Público -
3 Fev 06
O limite do bom senso
José Manuel Fernandes
Para que nunca haja limites à liberdade de
expressão, esta deve ser utilizada de forma
responsável
A melhor forma de regular a
liberdade de expressão é... não a regular. É por
isso que a sua melhor formulação continua a ser a da
primeira emenda da Constituição dos Estados Unidos,
onde se interdita que o Congresso faça qualquer lei
que, de alguma forma, limite a liberdade de
expressão (assim como a de religião). Foi por
invocar essa emenda que o Supremo Tribunal não
considerou ilegal a publicação de revistas
pornográficas, por exemplo, no famoso caso que
envolveu Larry Flint e deu um filme. Mas será que,
ao permitir a existência da indústria pornográfica,
a lei americana torna imediatamente legítimo e
correcto, por exemplo, que um diário como o The New
York Times editasse na sua primeira página uma cena
de sexo ao vivo? Legal, era. Nenhum juiz mandaria
apreender aquela edição do jornal. Mas tal decisão
editorial feriria uma outra regra não escrita que
deve ser seguida pela imprensa responsável: a do bom
senso.
Todos os dias, nos jornais ou nas televisões, os
jornalistas têm de fazer escolhas. Sabem que têm o
dever social de observar de forma tão crítica como
responsável a realidade que retratam ou sobre a qual
reflectem. E também sabem que devem ter em
consideração os valores e as sensibilidades dos seus
leitores. Por isso decidir que um filme com imagens
muito violentas só deve ser exibido a horas em que a
probabilidade de ser visto por crianças é pequena é
um acto responsável, não uma decisão que decorra de
qualquer condenável "autocensura". Da mesma forma o
tipo de graças que são admissíveis numa publicação
de grande difusão como é o Inimigo Público obedece à
preocupação de fazer humor sem ofender de forma
gratuita.
Naturalmente que quando se lida com convicções
religiosas a linha do que é ou não publicável se
torna muito mais fina e difícil de determinar. Exige
mais sensibilidade, requer maior capacidade para
resistir à tentação fácil do sensacionalismo
voyeurista e à curiosidade alarve do público. Da
mesma forma que o que se diz num serão entre amigos
não se repete numa sala de aula perante os alunos,
ou tal como sabemos que a liberdade criativa de um
artista plástico - mesmo quando força a provocação -
não tem o mesmo impacto se ficar confinada à sala de
exposições ou se for reproduzida em cartazes
espalhados pelas paredes de uma cidade, temos
obrigação de ser cuidadosos quando lidamos com
sentimentos e convicções de outros, os quais são tão
legítimos como os nossos.
Neste quadro, e face ao debate em torno dos cartoons
encomendados por um jornal dinamarquês, o PÚBLICO
reproduz alguns deles, para que os leitores possam
tomar conhecimento do que se está a discutir, mas
não entende que tenha qualquer obrigação de repetir
a "provocação" por "solidariedade". Sente, isso sim,
que da mesma forma que não se podem aceitar
quaisquer limites à liberdade de expressão, se deve
cultivar a responsabilidade na utilização dessa
liberdade.
Alguns exageros podem ser contraproducentes e levar
a consequências exactamente contrárias às que se
pretendiam. Por isso é que a vida numa sociedade
livre e aberta implica que interiorizemos limites.

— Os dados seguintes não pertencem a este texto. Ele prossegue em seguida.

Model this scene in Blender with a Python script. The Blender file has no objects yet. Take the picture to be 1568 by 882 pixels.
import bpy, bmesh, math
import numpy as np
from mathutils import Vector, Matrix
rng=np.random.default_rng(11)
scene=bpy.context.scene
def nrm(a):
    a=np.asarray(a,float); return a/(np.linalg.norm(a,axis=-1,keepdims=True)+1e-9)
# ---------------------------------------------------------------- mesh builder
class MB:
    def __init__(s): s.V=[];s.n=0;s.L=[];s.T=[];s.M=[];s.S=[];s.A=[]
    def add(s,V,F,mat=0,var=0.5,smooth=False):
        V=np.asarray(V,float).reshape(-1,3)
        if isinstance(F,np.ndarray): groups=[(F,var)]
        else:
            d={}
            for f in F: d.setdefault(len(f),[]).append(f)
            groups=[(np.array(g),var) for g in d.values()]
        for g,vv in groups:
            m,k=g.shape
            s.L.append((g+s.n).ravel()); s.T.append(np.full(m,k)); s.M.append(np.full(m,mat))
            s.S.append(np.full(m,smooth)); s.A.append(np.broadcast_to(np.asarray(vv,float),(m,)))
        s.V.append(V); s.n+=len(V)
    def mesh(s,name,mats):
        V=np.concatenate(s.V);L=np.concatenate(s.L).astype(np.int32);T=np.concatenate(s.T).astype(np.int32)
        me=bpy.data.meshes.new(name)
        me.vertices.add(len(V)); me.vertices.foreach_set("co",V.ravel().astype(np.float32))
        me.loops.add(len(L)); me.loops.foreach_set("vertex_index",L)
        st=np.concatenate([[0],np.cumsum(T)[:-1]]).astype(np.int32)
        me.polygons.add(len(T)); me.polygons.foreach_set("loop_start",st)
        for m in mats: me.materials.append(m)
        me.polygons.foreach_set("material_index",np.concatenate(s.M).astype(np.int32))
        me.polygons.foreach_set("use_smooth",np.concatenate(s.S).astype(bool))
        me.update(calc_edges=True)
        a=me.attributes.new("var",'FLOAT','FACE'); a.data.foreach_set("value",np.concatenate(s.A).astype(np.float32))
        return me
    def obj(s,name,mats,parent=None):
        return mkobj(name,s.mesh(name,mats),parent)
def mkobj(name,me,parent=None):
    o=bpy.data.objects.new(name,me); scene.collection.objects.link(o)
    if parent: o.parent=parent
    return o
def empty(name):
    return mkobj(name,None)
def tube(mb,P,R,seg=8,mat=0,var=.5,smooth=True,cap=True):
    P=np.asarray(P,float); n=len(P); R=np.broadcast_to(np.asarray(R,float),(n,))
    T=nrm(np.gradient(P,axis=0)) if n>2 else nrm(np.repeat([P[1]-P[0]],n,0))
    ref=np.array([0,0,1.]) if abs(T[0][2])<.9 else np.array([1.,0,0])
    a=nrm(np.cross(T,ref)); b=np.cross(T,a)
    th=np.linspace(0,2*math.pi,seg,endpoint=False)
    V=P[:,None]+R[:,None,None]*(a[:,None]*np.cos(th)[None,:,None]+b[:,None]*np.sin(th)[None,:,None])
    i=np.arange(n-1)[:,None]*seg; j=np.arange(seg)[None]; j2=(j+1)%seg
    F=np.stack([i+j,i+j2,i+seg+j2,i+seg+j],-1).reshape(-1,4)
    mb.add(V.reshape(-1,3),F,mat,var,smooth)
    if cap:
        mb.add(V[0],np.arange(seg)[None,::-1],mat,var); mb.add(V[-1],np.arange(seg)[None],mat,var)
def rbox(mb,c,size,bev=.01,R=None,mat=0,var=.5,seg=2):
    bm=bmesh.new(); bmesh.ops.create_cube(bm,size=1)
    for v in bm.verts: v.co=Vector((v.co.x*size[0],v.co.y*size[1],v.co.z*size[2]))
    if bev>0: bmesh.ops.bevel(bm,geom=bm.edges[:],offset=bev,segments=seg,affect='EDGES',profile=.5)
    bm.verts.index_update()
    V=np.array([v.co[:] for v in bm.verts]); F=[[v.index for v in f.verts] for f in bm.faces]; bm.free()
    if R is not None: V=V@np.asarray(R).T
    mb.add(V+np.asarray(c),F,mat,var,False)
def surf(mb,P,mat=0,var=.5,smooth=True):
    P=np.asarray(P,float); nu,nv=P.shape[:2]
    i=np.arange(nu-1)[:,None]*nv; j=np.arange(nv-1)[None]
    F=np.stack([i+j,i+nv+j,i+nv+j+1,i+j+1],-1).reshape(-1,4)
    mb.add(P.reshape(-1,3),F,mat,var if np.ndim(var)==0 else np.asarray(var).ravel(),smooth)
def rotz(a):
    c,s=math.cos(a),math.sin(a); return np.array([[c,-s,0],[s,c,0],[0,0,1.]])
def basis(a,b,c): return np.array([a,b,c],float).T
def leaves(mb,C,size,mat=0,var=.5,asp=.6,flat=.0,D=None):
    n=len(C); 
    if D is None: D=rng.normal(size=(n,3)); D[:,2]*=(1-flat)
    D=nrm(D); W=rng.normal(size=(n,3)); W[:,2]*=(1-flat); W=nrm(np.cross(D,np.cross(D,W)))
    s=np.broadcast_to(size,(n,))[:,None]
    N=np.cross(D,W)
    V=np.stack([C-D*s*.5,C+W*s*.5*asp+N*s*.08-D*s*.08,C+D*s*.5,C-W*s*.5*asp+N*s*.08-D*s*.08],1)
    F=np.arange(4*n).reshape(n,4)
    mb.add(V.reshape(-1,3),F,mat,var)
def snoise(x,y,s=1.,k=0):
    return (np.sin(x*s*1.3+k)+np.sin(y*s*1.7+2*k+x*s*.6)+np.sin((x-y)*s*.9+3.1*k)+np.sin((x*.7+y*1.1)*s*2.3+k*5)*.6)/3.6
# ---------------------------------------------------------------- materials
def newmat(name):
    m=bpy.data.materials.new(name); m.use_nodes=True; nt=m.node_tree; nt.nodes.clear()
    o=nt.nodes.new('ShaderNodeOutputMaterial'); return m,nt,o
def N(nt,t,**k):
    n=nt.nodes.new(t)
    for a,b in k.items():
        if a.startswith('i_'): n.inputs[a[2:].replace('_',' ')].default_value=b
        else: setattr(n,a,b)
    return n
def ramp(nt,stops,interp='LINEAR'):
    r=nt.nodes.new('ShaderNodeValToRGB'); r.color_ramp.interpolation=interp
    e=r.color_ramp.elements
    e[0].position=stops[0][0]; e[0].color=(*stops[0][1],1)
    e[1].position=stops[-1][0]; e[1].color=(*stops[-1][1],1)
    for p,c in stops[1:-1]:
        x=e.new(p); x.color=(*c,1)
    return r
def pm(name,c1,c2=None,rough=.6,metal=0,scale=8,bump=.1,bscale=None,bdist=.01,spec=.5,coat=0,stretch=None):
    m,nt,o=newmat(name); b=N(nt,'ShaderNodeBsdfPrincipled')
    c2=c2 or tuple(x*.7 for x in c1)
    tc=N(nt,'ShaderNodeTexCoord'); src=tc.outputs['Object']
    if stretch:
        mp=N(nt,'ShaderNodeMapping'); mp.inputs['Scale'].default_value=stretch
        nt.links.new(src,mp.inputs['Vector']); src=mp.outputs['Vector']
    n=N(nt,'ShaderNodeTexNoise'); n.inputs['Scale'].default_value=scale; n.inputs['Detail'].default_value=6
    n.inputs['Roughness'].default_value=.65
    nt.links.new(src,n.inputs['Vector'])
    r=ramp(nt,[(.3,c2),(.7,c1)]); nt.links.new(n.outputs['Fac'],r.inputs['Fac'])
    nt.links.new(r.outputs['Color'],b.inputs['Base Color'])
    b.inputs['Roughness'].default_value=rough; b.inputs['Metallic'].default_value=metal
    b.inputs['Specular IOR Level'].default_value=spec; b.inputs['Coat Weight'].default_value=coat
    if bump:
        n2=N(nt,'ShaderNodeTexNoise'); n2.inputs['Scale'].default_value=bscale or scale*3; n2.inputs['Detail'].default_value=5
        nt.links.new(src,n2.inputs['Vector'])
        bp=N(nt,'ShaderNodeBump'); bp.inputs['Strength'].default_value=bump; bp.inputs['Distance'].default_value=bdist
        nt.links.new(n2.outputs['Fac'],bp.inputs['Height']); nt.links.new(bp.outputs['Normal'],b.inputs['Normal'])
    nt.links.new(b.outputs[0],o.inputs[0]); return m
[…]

Não limites impostos pelo Estado, mas pela cultura,
pela educação, pela civilidade. São eles que nos
obrigam a agir não apenas de acordo com leis que são
sempre imperfeitas e intrusivas, mas seguindo os
mesmos critérios de bom senso e equilíbrio sem os
quais não poderíamos nunca conciliar o nosso direito
a termos convicções fortes com o direito dos outros
a que não lhas imponhamos. É isso que dá corpo a uma
tolerância que queremos substantiva e não baseada no
relativismo e na ausência de valores.